The participation of civil society organisations, institutional partners and allies strengthened the wider network supporting Quilombola communities. It also reinforced one of the central messages of the week: there can be no climate justice without secure territorial rights, and no just ecological transition without recognising the leadership of Black Quilombola women. 

III Meeting of CONAQ's Quilombola Women's Collective - Photo credit: CONAQ

Who protects the women protecting the territories? 

One of the most important announcements of the gathering was the launch of Project Cafuné, a CONAQ initiative focused on the protection and collective care of Quilombola women human rights defenders. 

The initiative brings together actions related to mental health, wellbeing, safety and territorial defence. Its starting point is simple but urgent: protecting territories also means protecting the people who defend them. 

According to CONAQ leaders, the project’s priorities go beyond traditional public security measures. They include: 

  • accelerating the formal recognition of Quilombola territories; 
  • preventing illness and burnout; 
  • strengthening access to mental health care; and 
  • developing collective care mechanisms for women defenders. 

This focus on care is not secondary to the struggle for land rights. It is central to it. 

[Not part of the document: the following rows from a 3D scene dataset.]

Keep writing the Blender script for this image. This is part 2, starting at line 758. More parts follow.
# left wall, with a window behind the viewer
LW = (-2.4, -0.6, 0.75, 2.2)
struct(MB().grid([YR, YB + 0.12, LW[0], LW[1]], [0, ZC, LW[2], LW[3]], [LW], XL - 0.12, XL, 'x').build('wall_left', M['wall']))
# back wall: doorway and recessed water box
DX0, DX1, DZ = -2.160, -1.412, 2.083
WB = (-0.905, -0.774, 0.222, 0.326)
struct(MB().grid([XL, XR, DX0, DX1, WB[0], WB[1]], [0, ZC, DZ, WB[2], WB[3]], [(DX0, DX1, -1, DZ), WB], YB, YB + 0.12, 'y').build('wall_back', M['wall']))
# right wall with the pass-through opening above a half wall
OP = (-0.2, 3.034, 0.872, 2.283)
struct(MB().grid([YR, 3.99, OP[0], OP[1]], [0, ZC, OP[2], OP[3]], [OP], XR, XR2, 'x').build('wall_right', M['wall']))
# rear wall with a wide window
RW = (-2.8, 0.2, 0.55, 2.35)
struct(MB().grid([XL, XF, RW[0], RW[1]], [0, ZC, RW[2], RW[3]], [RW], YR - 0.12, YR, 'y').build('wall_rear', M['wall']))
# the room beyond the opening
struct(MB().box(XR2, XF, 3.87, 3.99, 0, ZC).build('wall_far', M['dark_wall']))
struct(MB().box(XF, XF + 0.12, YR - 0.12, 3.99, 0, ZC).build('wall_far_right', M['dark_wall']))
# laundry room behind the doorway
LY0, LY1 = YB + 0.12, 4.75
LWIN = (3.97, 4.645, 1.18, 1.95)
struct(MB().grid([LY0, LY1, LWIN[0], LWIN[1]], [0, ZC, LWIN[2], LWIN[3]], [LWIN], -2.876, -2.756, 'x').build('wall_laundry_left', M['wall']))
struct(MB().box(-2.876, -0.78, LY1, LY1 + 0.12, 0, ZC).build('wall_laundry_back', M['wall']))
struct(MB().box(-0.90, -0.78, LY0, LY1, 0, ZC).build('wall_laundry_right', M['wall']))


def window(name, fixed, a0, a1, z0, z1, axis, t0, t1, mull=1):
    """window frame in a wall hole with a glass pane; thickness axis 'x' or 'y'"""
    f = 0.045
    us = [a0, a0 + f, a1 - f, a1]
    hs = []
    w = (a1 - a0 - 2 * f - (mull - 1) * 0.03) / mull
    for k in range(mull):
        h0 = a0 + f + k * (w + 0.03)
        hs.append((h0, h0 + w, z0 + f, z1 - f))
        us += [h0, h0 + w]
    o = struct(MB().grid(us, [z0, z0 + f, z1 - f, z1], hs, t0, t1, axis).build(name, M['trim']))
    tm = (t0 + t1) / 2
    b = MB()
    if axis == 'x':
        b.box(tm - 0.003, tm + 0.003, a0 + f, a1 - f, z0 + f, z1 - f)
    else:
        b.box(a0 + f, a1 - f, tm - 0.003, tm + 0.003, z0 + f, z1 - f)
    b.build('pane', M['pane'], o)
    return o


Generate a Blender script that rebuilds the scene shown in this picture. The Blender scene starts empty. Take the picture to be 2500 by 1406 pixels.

Launch of Project Cafuné Photo Credit: CONAQ

Delays in land titling, constant threats, land conflicts and the impacts of climate change have all taken a profound toll on Quilombola communities. Research published by Brazil’s Oswaldo Cruz Foundation (Fiocruz) at the end of 2025 found that Quilombola adults die more frequently from preventable causes than the Brazilian population as a whole. Among women, mortality from acute myocardial infarction is 18% higher, while deaths from stroke are 38% higher. 

These findings make clear that territorial insecurity is also a public health issue. Defending land can come at a cost, and any serious commitment to land rights must also include the safety, dignity and wellbeing of those on the frontlines. 

III Meeting of CONAQ's Quilombola Women's Collective - Photo credit: CONAQ

A future shaped from the territories 

The III Meeting of CONAQ’s Quilombola Women’s Collective reaffirmed that the struggle for land rights is inseparable from climate justice, historical reparation, democracy and care. 

It was a gathering of achievements, but also of questions that remain urgent: How can land rights be secured faster? How can women defenders be better protected? How can communities strengthen their economies without compromising their territories? How can public policy reflect the knowledge and leadership that already exist in Quilombola communities? 

For Tenure Facility, the answer begins with investing in the organisations and movements that sustain this work every day. 

Supporting Quilombola women’s leadership means supporting stronger communities, healthier territories, more inclusive governance and more durable responses to the climate and social challenges of our time. 

The title of this piece borrows a phrase from the late Quilombola intellectual and thinker Nêgo Bispo, whose reflections on territory, ancestry and collective life continue to inspire movements across Brazil:

“We are the middle, the beginning and the middle.”

By the end of the week, those words felt less like a quote and more like a description of the movement unfolding before us. Quilombola women are not only defending what has been passed down to them. They are shaping what comes next.